Bukan tak ada rumahnya, atau telah rusak fisiknya. Tapi tak ada nilai spiritual dan sosial di dalamnya. Produsen wacana dan pasar lah yang kini sebagai pengendali utama  pandangan kebudayaan, kesadaran dan ketakwarasan. Dengan  iklan dan segala bentuk kemudahan, didistribuskan oleh kekuatan media massa, utamanya media sosial, membuat setiap manusia menjadi korban peperangan imajiner para produsen wacana, ideologi dan kebudayaan. Bahkan bukan lagi di rumah, karena telepon pintar itu sekarang dipegang masing-masing, peperangan itu terjadi pada masing-masing orang.

Padahal rumah  merupakan tempat belajar, mengembangkan pendidikan dan kebudayaaan. Tempat untuk memastikan orang-orang yang ada di dalamnya tumbuh berkarakter dan visioner.

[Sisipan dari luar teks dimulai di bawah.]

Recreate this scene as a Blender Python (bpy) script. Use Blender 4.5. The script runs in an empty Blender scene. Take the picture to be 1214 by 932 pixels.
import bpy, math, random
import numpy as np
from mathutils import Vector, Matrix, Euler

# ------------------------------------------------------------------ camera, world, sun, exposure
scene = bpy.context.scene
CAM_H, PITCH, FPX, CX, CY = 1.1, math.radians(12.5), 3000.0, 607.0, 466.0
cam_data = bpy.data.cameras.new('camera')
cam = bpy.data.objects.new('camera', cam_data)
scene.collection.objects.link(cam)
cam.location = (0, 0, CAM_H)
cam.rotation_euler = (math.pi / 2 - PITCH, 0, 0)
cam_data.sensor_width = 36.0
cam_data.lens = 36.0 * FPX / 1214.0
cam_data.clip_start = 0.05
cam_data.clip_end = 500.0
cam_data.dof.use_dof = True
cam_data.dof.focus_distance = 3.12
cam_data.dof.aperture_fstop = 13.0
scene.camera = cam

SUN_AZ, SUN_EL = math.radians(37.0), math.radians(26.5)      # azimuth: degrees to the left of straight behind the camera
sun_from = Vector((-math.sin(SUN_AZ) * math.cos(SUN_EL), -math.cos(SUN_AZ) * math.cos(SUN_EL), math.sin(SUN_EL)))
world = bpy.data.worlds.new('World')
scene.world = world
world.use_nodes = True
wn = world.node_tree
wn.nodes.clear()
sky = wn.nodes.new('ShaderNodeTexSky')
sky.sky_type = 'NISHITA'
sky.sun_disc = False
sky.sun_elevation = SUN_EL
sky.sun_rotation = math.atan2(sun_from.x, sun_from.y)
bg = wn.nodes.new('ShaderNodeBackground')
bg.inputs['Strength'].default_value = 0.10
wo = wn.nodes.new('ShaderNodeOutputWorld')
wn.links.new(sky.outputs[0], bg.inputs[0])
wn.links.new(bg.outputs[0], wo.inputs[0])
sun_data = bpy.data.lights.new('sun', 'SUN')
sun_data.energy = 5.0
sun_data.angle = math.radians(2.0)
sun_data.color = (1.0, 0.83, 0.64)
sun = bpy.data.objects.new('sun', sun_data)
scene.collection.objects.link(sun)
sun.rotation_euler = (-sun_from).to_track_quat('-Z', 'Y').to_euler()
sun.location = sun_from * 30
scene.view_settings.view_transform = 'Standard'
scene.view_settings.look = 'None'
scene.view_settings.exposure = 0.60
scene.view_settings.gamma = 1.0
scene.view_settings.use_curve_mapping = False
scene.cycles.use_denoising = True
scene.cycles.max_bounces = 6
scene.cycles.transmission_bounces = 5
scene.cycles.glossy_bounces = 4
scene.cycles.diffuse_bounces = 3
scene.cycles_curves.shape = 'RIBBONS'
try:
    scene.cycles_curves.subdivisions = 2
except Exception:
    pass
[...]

Saatnya  membangun kecerdasan dan ketahanan budaya dengan menyelamatkan rumah, memastikannya sebagai tempat proses pendidikan menjadi manusia seutuhnya. Rumah menjadi tempat belajar pertama, dimana perkembangan manusia sedari kandungan, bayi, anak-anak, remaja, dewasa dan tua dilalui. Faktor keturunan dan lingkungan itu semuanya bermula dari rumah.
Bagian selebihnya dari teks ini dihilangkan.